◆ Task to carry out ◆
Take every line from the first down to the line with "SUN_AZ=52; SUN_EL=28" and set it down exactly, without the pictures.

◆ Data provided ◆
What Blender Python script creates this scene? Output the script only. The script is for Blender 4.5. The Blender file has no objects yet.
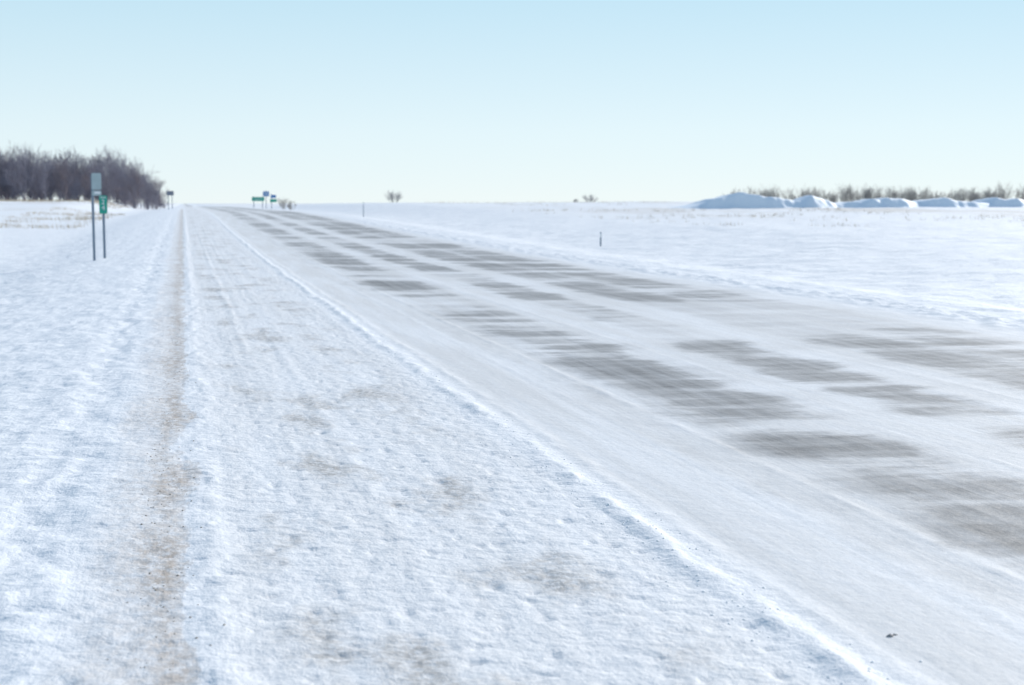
import bpy, math, random
import numpy as np
from mathutils import Vector
random.seed(4); rng=np.random.default_rng(7)
scene=bpy.context.scene
scene.view_settings.view_transform='Standard'
scene.view_settings.look='None'
scene.view_settings.exposure=0
SUN_AZ=52; SUN_EL=28

# ---------------------------------------------------------------- noise
PERM=rng.permutation(4096)
GA=rng.random(4096)*2*np.pi; GX=np.cos(GA); GY=np.sin(GA)
def pn(x,y,seed=0):
    xi=np.floor(x).astype(np.int64); yi=np.floor(y).astype(np.int64)
    fx=x-xi; fy=y-yi
    u=fx*fx*fx*(fx*(fx*6-15)+10); v=fy*fy*fy*(fy*(fy*6-15)+10)
    def g(ix,iy,dx,dy):
        h=PERM[(PERM[(ix+seed*131)&4095]+iy)&4095]
        return GX[h]*dx+GY[h]*dy
    a=g(xi,yi,fx,fy); b=g(xi+1,yi,fx-1,fy); c=g(xi,yi+1,fx,fy-1); d=g(xi+1,yi+1,fx-1,fy-1)
    return (a+(b-a)*u)+((c+(d-c)*u)-(a+(b-a)*u))*v
def fbm(x,y,o=3,seed=0):
    s=0;a=1;f=1
    for i in range(o):
        s=s+a*pn(x*f,y*f,seed+i*7); a*=.5; f*=2.03
    return s
def ss(a,b,x):
    t=np.clip((x-a)/(b-a),0,1); return t*t*(3-2*t)

RX0,RX1=-0.42,10.3
def road_prof(y):
    z=0.8*ss(25,135,y)
    d=np.clip(y-300,0,None)
    return z-np.minimum((d/100)**2*.5,2.6)
def base(x,y):
    r=road_prof(y)
    L=-0.55*ss(-.4,-6,x)
    fieldL=-.25+2.05*ss(35,260,y)+.35*ss(-10,-60,x)
    far=ss(300,700,y)
    fieldL=fieldL*(1-far)+far*(-1.0)
    wl=ss(-7,-16,x)
    zl=(r+L)*(1-wl)+fieldL*wl
    R=-0.55*ss(10.8,17,x)
    fieldR=-.1+1.62*ss(20,230,y)+.25*ss(40,110,x)*ss(60,140,y)
    fieldR=fieldR*(1-far)+far*(-1.0)
    wr=ss(18,32,x)
    zr=(r+R)*(1-wr)+fieldR*wr
    z=np.where(x<0,zl,zr)
    off=ss(11,30,x)+ss(-2,-14,x)
    z=z+off*(.16*fbm(x/28,y/40,3,3)+.05*fbm(x/5,y/9,2,5))
    # wind-scoured sastrugi, elongated along the wind (across the road)
    z=z+ss(11,18,x)*(.085*fbm(x/3.2,y/1.9,3,8))*ss(400,150,y)
    return z
def micro(x,y):
    fade=1-ss(60,160,y)
    out=0
    left=ss(.0,-.6,x)*ss(-40,-8,x)
    rt=ss(10,11.5,x)*(1-ss(40,90,x))
    out=out+left*(.030*fbm(x*1.9,y*1.3,3,11)+.014*fbm(x*8,y*7,2,12))
    out=out-left*.026*np.exp(-((x+.75-.1*pn(x*0,y*.2,71))/.16)**2)*(.5+fbm(x*5,y*2.5,2,72))
    out=out+rt*(.05*fbm(x*1.2,y*.7,3,13))
    sh=ss(-.5,.2,x)*(1-ss(1.95,2.15,x))
    out=out+sh*(.006*fbm(x*9,y*7,3,14)+.006*pn(x*6,y*.10,15)+.007*fbm(x*2.2,y*1.0,2,18))
    p=pn(x*12,y*11,19); out=out-sh*.010*ss(.24,.52,p)
    p=pn(x*6.3,y*6,20); out=out-sh*.010*ss(.35,.6,p)
    lane=ss(2.1,2.3,x)*(1-ss(9.8,10.2,x))
    out=out+lane*(.0024*fbm(x*6,y*4,3,16)+.003*pn(x*6,y*.1,17))
    w=.07*pn(x*0+3.3,y*.30,21)+.025*pn(x*0+1.3,y*1.7,24)
    k=.20+1.1*np.clip(fbm(x*4+9,y*2.2,4,22)+.40,0,1)
    r1=np.exp(-((x-2.10-w)/.065)**2)*.023*k
    r1+=np.exp(-((x-2.30-w)/.05)**2)*.009*k
    r2=np.exp(-((x-.08-w*.8)/.085)**2)*.017*k
    r3=np.exp(-((x-3.32-w*.5)/.03)**2)*.008*k+np.exp(-((x-2.95-w*.3)/.025)**2)*.004*k
    for q in (4.75,6.45,6.75,9.5): r3=r3+np.exp(-((x-q-w*.5)/.03)**2)*.004*k
    r3+=np.exp(-((x-.62-w*.8)/.04)**2)*.006*k+np.exp(-((x-.95-w*.5)/.03)**2)*.004*k
    r4=np.exp(-((x-10.4-w*4)/.5)**2)*.05*k
    return fade*(out+r1+r2+r3+r4)

def raw_mesh(name,co,f,mat,smooth=False,link=True):
    me=bpy.data.meshes.new(name)
    n=f.shape[1]
    me.vertices.add(len(co)); me.vertices.foreach_set('co',np.asarray(co,np.float32).ravel())
    me.loops.add(f.size); me.loops.foreach_set('vertex_index',f.astype(np.int32).ravel())
    me.polygons.add(len(f)); me.polygons.foreach_set('loop_start',np.arange(0,f.size,n,dtype=np.int32))
    me.polygons.foreach_set('loop_total',np.full(len(f),n,np.int32))
    if smooth: me.polygons.foreach_set('use_smooth',np.ones(len(f),bool))
    me.materials.append(mat)
    me.update(); me.validate()
    if not link: return me
    ob=bpy.data.objects.new(name,me); scene.collection.objects.link(ob); return ob
def grid_mesh(name,xs,ys,zf,mat):
    X,Y=np.meshgrid(xs,ys); X=X.ravel();Y=Y.ravel()
    Z=zf(X,Y)
    nx,ny=len(xs),len(ys)
    co=np.stack([X,Y,Z],1)
    i=(np.arange(nx-1)[None,:]+nx*np.arange(ny-1)[:,None]).ravel()
    f=np.stack([i,i+1,i+1+nx,i+nx],1).astype(np.int32)
    return raw_mesh(name,co,f,mat,True)

# ---------------------------------------------------------------- node helpers
class NT:
    def __init__(s,name):
        s.m=bpy.data.materials.new(name); s.m.use_nodes=True
        s.t=s.m.node_tree; s.n=s.t.nodes; s.b=s.n['Principled BSDF']
    def new(s,t): return s.n.new(t)
    def put(s,sock,v):
        if hasattr(v,'is_output'): s.t.links.new(v,sock)
        else: sock.default_value=v
    def math(s,op,a,b=0.0,c=0.0,clamp=False):
        n=s.new('ShaderNodeMath'); n.operation=op; n.use_clamp=clamp
        s.put(n.inputs[0],a); s.put(n.inputs[1],b); s.put(n.inputs[2],c); return n.outputs[0]
    def mr(s,v,a,b,c=0.,d=1.,smooth=True):
        n=s.new('ShaderNodeMapRange'); n.interpolation_type='SMOOTHSTEP' if smooth else 'LINEAR'
        s.put(n.inputs[0],v); n.inputs[1].default_value=a;n.inputs[2].default_value=b;n.inputs[3].default_value=c;n.inputs[4].default_value=d
        return n.outputs[0]
    def noise(s,vec,scale=1,detail=3,rough=.55):
        n=s.new('ShaderNodeTexNoise'); s.put(n.inputs['Vector'],vec)
        n.inputs['Scale'].default_value=scale;n.inputs['Detail'].default_value=detail;n.inputs['Roughness'].default_value=rough
        return n.outputs['Fac']
    def xyz(s,x,y,z=0.):
        n=s.new('ShaderNodeCombineXYZ'); s.put(n.inputs[0],x);s.put(n.inputs[1],y);s.put(n.inputs[2],z); return n.outputs[0]
    def mix(s,f,a,b):
        n=s.new('ShaderNodeMix'); n.data_type='RGBA'
        s.put(n.inputs[0],f); s.put(n.inputs[6],a); s.put(n.inputs[7],b); return n.outputs[2]
    def ramp(s,f,pts,interp='EASE'):
        n=s.new('ShaderNodeValToRGB'); n.color_ramp.interpolation=interp
        e=n.color_ramp.elements
        while len(e)>1: e.remove(e[0])
        e[0].position=pts[0][0]; e[0].color=(pts[0][1],)*3+(1,)
        for p,v in pts[1:]:
            q=e.new(p); q.color=(v,v,v,1)
        s.put(n.inputs[0],f); return n.outputs[0]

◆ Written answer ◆
What Blender Python script creates this scene? Output the script only. The script is for Blender 4.5. The Blender file has no objects yet.
import bpy, math, random
import numpy as np
from mathutils import Vector
random.seed(4); rng=np.random.default_rng(7)
scene=bpy.context.scene
scene.view_settings.view_transform='Standard'
scene.view_settings.look='None'
scene.view_settings.exposure=0
SUN_AZ=52; SUN_EL=28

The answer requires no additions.